### Information provided
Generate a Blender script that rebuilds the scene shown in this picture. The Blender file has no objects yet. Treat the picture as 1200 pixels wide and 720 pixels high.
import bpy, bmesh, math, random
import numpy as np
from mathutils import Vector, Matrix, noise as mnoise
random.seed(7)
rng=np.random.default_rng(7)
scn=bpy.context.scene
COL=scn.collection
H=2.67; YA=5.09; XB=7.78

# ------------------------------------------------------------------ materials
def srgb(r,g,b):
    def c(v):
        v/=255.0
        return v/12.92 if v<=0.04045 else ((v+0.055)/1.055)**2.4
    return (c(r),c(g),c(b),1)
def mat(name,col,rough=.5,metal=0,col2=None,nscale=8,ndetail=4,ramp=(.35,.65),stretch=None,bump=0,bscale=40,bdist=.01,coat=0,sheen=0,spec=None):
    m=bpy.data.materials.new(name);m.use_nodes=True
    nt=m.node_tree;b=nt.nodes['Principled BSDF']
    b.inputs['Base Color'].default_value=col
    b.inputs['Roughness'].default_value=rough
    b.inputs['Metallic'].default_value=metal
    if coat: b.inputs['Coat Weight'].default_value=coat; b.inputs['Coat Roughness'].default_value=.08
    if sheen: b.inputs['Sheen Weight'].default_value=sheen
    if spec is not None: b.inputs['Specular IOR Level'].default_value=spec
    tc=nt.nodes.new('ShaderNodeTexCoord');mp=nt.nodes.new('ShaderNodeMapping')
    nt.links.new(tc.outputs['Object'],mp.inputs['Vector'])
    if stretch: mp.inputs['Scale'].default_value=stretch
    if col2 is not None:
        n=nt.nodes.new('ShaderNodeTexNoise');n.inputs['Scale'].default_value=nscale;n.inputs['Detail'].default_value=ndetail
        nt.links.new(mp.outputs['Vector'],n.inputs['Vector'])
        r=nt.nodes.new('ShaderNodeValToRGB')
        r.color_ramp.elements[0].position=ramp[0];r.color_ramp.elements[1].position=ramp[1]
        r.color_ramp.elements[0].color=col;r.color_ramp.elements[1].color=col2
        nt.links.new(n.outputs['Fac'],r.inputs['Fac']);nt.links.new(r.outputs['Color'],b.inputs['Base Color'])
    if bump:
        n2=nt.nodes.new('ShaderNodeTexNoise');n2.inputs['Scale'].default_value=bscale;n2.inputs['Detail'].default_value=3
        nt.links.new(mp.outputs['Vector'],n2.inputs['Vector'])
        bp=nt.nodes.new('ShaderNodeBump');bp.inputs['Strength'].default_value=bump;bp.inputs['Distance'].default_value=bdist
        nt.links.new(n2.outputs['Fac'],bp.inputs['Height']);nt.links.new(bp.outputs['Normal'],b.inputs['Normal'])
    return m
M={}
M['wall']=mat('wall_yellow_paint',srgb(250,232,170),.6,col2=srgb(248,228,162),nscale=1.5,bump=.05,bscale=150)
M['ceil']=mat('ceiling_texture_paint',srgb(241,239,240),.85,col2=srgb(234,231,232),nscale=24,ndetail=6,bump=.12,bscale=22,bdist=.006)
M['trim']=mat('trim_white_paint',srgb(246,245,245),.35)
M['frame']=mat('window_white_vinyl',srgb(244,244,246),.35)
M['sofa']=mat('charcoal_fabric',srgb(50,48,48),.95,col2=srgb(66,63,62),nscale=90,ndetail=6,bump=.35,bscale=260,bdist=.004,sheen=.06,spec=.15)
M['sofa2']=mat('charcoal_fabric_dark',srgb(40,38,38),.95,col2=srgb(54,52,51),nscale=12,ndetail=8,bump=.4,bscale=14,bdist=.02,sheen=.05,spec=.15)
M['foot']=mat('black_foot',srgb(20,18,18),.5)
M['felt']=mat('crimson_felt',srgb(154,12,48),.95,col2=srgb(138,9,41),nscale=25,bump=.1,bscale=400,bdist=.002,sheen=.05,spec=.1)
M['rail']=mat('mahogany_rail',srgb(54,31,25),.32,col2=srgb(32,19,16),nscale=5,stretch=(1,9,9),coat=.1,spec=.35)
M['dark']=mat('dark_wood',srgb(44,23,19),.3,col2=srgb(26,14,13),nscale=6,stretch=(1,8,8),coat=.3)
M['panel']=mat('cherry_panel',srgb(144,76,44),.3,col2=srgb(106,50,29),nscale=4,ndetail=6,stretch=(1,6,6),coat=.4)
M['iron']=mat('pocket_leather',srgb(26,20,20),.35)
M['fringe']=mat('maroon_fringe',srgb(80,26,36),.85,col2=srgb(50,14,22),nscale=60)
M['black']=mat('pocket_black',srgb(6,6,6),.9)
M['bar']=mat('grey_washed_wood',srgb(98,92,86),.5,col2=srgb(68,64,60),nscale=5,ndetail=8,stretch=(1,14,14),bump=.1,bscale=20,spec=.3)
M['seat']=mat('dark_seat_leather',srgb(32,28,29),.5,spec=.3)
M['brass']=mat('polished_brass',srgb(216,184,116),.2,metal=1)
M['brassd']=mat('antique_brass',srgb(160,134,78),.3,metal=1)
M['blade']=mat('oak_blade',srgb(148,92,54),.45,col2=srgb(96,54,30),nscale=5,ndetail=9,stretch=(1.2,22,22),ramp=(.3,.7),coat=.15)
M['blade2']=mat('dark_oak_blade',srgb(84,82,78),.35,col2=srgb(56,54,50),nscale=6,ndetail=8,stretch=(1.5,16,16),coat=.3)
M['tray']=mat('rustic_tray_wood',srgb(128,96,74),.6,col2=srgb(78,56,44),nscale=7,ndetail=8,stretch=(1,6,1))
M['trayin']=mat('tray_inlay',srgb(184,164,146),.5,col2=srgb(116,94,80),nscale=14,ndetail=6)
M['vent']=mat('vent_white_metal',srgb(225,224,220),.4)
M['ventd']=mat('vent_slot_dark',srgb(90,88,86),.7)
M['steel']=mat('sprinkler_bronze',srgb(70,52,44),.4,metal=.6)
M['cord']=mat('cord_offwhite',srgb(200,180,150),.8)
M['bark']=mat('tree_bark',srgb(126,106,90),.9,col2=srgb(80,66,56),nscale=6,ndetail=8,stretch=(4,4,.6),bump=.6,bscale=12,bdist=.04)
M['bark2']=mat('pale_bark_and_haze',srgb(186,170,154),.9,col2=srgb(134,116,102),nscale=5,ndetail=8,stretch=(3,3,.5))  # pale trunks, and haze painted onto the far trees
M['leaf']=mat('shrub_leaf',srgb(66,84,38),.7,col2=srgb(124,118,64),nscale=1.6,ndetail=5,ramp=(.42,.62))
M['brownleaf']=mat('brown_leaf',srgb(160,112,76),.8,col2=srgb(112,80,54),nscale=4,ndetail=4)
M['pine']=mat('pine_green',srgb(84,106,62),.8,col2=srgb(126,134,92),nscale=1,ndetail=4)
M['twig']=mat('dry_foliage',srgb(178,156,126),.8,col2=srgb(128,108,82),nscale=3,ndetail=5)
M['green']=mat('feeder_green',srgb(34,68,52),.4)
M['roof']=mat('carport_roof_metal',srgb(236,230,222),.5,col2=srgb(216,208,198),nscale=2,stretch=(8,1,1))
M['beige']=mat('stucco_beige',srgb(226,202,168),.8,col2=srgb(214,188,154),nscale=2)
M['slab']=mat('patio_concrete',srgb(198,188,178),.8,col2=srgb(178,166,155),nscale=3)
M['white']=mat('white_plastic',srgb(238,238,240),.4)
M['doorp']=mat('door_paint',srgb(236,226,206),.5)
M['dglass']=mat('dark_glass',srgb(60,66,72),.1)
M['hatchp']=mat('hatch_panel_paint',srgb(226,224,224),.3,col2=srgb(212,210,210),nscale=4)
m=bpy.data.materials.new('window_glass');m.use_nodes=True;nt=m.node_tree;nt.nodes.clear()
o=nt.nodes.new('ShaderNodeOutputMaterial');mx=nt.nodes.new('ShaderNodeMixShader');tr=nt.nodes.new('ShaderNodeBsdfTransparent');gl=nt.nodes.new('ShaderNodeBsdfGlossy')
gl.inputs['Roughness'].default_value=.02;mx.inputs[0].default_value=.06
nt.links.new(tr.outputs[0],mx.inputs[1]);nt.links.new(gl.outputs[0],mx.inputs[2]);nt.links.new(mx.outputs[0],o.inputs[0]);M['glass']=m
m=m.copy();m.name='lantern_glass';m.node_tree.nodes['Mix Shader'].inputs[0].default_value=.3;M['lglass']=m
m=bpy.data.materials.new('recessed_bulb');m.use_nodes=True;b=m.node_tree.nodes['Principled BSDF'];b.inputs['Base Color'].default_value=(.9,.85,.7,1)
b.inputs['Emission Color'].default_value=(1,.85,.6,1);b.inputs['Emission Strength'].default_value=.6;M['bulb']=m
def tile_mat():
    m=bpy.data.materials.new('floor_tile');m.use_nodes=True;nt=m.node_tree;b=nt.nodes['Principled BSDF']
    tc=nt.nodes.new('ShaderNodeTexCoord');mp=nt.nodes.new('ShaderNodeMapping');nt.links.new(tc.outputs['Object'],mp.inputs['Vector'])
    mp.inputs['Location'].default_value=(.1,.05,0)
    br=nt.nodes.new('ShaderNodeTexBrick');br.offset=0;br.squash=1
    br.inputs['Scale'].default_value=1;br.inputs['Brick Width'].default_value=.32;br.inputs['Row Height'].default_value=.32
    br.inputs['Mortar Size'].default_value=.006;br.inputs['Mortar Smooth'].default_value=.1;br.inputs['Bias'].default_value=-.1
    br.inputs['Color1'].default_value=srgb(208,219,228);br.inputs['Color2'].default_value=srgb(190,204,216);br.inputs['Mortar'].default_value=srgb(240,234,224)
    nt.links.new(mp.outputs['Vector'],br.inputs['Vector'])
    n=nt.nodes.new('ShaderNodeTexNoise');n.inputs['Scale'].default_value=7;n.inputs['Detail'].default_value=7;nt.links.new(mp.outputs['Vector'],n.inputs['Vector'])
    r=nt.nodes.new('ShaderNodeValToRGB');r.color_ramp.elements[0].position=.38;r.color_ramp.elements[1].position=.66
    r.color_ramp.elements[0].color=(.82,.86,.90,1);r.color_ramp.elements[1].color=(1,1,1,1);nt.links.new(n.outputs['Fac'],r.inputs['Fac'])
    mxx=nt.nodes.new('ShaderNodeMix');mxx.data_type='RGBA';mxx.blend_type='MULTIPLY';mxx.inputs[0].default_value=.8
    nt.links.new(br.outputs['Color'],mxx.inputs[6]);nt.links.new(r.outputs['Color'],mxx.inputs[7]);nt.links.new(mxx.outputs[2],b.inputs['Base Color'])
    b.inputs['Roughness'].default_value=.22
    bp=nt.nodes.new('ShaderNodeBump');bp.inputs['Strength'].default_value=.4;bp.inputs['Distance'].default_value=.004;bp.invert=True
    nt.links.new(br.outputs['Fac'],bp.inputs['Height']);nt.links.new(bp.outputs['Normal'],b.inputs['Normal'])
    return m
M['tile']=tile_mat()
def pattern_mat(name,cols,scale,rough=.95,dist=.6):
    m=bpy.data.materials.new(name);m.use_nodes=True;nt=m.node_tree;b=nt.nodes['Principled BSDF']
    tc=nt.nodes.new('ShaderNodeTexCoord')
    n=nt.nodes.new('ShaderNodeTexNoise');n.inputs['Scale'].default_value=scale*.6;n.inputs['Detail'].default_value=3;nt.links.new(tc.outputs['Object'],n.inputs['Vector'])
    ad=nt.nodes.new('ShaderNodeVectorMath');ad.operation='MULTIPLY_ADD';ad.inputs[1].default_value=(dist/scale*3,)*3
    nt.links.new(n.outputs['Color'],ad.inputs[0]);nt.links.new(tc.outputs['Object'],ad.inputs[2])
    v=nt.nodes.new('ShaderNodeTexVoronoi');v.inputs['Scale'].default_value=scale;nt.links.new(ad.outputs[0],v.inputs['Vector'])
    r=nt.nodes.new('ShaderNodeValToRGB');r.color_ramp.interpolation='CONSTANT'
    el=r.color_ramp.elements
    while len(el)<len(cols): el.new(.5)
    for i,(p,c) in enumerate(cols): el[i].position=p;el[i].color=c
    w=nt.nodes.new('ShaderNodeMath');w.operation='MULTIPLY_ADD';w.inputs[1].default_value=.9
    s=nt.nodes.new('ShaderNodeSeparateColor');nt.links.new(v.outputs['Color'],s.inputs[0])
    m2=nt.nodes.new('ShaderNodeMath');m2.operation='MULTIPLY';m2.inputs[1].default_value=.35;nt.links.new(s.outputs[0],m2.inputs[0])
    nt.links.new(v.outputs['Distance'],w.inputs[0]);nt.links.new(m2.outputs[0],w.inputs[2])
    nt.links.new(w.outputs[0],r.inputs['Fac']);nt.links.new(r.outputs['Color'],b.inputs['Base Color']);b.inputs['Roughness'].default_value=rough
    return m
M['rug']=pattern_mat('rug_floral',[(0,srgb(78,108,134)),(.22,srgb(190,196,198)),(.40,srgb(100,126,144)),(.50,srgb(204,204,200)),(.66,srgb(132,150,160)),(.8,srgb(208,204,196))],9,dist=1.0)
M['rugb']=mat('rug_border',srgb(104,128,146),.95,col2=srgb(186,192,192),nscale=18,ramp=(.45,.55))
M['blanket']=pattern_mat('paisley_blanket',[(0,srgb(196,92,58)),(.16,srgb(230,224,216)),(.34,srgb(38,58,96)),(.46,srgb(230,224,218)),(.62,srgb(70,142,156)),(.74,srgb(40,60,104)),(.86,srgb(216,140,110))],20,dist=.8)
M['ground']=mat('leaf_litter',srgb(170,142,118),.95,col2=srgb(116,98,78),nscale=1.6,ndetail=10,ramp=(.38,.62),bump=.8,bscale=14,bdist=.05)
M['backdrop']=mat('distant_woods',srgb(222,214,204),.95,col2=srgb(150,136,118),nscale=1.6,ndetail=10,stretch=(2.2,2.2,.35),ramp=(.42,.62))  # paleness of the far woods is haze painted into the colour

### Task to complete
Quote exactly the first line of the data and every line after it through the one holding "H=2.67; YA=5.09; XB=7.78".

### Task solution
Generate a Blender script that rebuilds the scene shown in this picture. The Blender file has no objects yet. Treat the picture as 1200 pixels wide and 720 pixels high.
import bpy, bmesh, math, random
import numpy as np
from mathutils import Vector, Matrix, noise as mnoise
random.seed(7)
rng=np.random.default_rng(7)
scn=bpy.context.scene
COL=scn.collection
H=2.67; YA=5.09; XB=7.78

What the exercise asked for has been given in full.